Dentre os momentos que considerou mais cruéis, Vanessa destaca quando um dos réus, Elissandro Spohr, dono da boate, mencionou o nome dela. "Eu via que era uma estratégia dele para se vitimizar atacando uma irmã de vítima. Isso para mim foi um absurdo, me fez muito mal", desabafou.

Flávio Silva considerou a defesa dos acusados apelativa — em um dos dias do julgamento, uma das advogadas de defesa chegou a colocar para que todos ouvissem uma suposta mensagem psicografada de um dos jovens que morreram na tragédia. Ele disse que se preparou por dois anos para o testemunho.

Reação ao HC

Sobre o fato de que os quatro réus saíram do Foro Central de Porto Alegre em liberdade, apesar da condenação, Silva disse que já era esperado. "Seja hoje, ou amanhã, ou daqui um mês, eles terão as prisões decretadas e irão cumprir a pena em regime fechado", afirmou. É o que também destacou Vanessa. "Por mais que hoje eles estejam livres, isso prova que a gente está certo", salientou, acrescentando que ver a justiça sendo feita é um "conforto".

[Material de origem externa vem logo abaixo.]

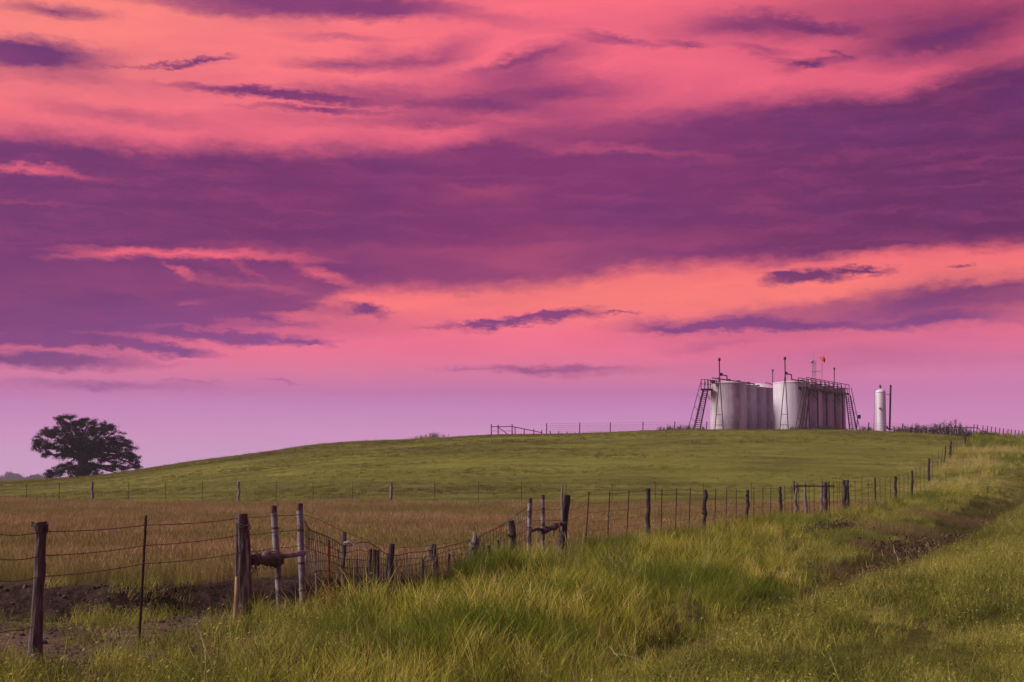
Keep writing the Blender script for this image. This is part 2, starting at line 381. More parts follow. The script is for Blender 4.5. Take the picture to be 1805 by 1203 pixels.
M['mesh_wire'] = surf('mesh_wire', [(.3,(.02,.012,.012)),(.7,(.06,.034,.028))], 12, (1,1,1), .6, .1)
M['black'] = surf('black_paint', [(.3,(.004,.004,.005)),(.7,(.012,.011,.013))], 3, (1,1,1), .5, .1)
M['galv'] = surf('galvanised_steel', [(.3,(.16,.12,.15)),(.7,(.30,.24,.28))], 6, (1,1,1), .5, .1, metal=.3)
M['orange'] = surf('windsock_fabric', [(.3,(.45,.03,.008)),(.7,(.60,.05,.010))], 4, (1,1,1), .8, .2)
M['sock_dark'] = surf('windsock_shade', [(.3,(.30,.03,.02)),(.7,(.4,.05,.03))], 4, (1,1,1), .8, .2)
M['bark'] = surf('oak_bark', [(.3,(.008,.006,.007)),(.7,(.030,.022,.022))], 3, (2,2,.6), .95, .8)
def tank_mat(name, tone, stain):
    m, N = newmat(name)
    tc = N.n('ShaderNodeTexCoord'); O = tc.outputs['Object']
    f = N.noise(N.mapping(O, scale=(1.3,1.3,.14)), 1.2, 7, .65, .3)
    c = N.ramp(f, [(.32, tuple(k*.66 for k in tone)+(1,)), (.5, tuple(k*.78 for k in tone)+(1,)), (.66, tuple(tone)+(1,))])
    f2 = N.noise(N.mapping(O, scale=(.5,.5,.22), loc=(4,1,2)), .8, 4, .6)
    c = N.mix(N.math('MULTIPLY', N.mapr(f2, .42, .68), stain), c, (.14,.095,.115,1))
    f3 = N.noise(N.mapping(O, scale=(5,5,.12)), 2.0, 5, .6)
    c = N.mix(N.math('MULTIPLY', N.mapr(f3, .56, .72), .55*stain), c, (.07,.035,.04,1))
    b = N.n('ShaderNodeBsdfPrincipled'); N.l(c, b.inputs['Base Color']); b.inputs['Roughness'].default_value = .55
    bp = N.n('ShaderNodeBump'); bp.inputs['Strength'].default_value = .12; bp.inputs['Distance'].default_value = .05
    N.l(f, bp.inputs['Height']); N.l(bp.outputs[0], b.inputs['Normal'])
    o = N.n('ShaderNodeOutputMaterial'); N.l(b.outputs[0], o.inputs[0]); return m
M['tankA'] = tank_mat('stained_tank_steel', (.52,.45,.57), .72)
M['tankB'] = tank_mat('heavily_stained_tank_steel', (.44,.38,.50), .65)
M['tankC'] = tank_mat('clean_tank_steel', (.66,.62,.76), .12)
M['roofw'] = tank_mat('tank_roof_paint', (.62,.60,.66), .15)
def leafmat(name, cols, nscale=.35, trans=.3, dry=None, rnd=.5, big=None, spots=()):
    m, N = newmat(name)
    geo = N.n('ShaderNodeNewGeometry'); oi = N.n('ShaderNodeObjectInfo')
    f = N.noise(geo.outputs['Position'], nscale, 4, .6)
    f = N.math('ADD', N.math('MULTIPLY', f, 1-rnd*.6), N.math('MULTIPLY_ADD', oi.outputs['Random'], rnd, -rnd*.2))
    c = N.ramp(f, [(p, tuple(k)+(1,)) for p, k in cols])
    if big:
        col, sc, lo, hi, amt = big
        g = N.mapr(N.noise(N.mapping(geo.outputs['Position'], scale=(1,1,.1)), sc, 3, .55), lo, hi)
        c = N.mix(N.math('MULTIPLY', g, amt), c, tuple(col)+(1,))
    for colr, amt, lst in spots:       # patches of other growth and painted-in sunlight, each at its own place on the ground
        acc = None
        wn = N.n('ShaderNodeVectorMath', operation='MULTIPLY_ADD'); N.l(N.noise(geo.outputs['Position'], .9, 7, .75, out='Color'), wn.inputs[0]); wn.inputs[1].default_value = (4.4,4.4,0); N.l(geo.outputs['Position'], wn.inputs[2])
        for (x, y, rx_, ry_, an) in lst:
            mp = N.mapping(wn.outputs[0], (x+2.2, y+2.2, 0), (0, 0, math.radians(an)), (rx_, ry_, 99), 'TEXTURE')
            g = N.n('ShaderNodeTexGradient', gradient_type='SPHERICAL'); N.l(mp, g.inputs[0])
            acc = g.outputs['Fac'] if acc is None else N.math('MAXIMUM', acc, g.outputs['Fac'])
        c = N.mix(N.math('MULTIPLY', N.mapr(acc, .0, .4), amt), c, tuple(colr)+(1,))
    d = N.n('ShaderNodeBsdfDiffuse'); N.l(c, d.inputs[0])
    t = N.n('ShaderNodeBsdfTranslucent'); N.l(c, t.inputs[0])
    mx = N.n('ShaderNodeMixShader'); mx.inputs[0].default_value = trans
    N.l(d.outputs[0], mx.inputs[1]); N.l(t.outputs[0], mx.inputs[2])
    o = N.n('ShaderNodeOutputMaterial'); N.l(mx.outputs[0], o.inputs[0]); return m
G = {}
DEAD = ((.17,.105,.065), .62, [(12.4,49,3.4,4.5,-20),(11.0,38.5,2.4,3.0,-30),(7.6,31,1.4,1.8,0),(3.6,20.6,1.6,1.5,0),(5.6,23.5,1.6,1.2,0),(2.2,16.6,1.1,.9,0),(19,60,3,5,-30)])
SUNLIT = ((.46,.40,.15), .8, [(34,112,5.5,7,-15),(31,100,5,4,0),(41,124,6,5,0)])  # sunlit grass near the crest, the light painted in as a paler colour
LUSH = ((.075,.10,.018), .55, [(9.6,41,2.2,3,-20),(12.5,36,2.2,2.4,0),(8.6,19,1.6,1.4,0),(3.9,14.2,1.0,.8,0),(6.4,16.5,1.3,.8,0),(7.2,27,1.5,1.8,0)])
YEL = ((.33,.31,.075), .6, [(5.2,14.2,1.8,1.6,0),(8.0,23,2.2,2,0),(7.5,17.5,1.3,1.6,0),(15,36,3,4,-30)])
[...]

Para os próximos dias, o presidente da Associação disse que irá se afastar um pouco do tema para retornar à luta. "É preciso retomar o fôlego, porque a luta não termina aqui, hoje (ontem)", garantiu.

Em Santa Maria, cidade onde ocorreu a tragédia, na Tenda da Vigília, erguida na Praça Saldanha Marinho, os momentos finais do júri foram reproduzidos em um telão. Centenas de membros da comunidade acompanharam o veredito dado pelo juiz. Houve silêncio, mas também foram ouvidos aplausos diante do resultado.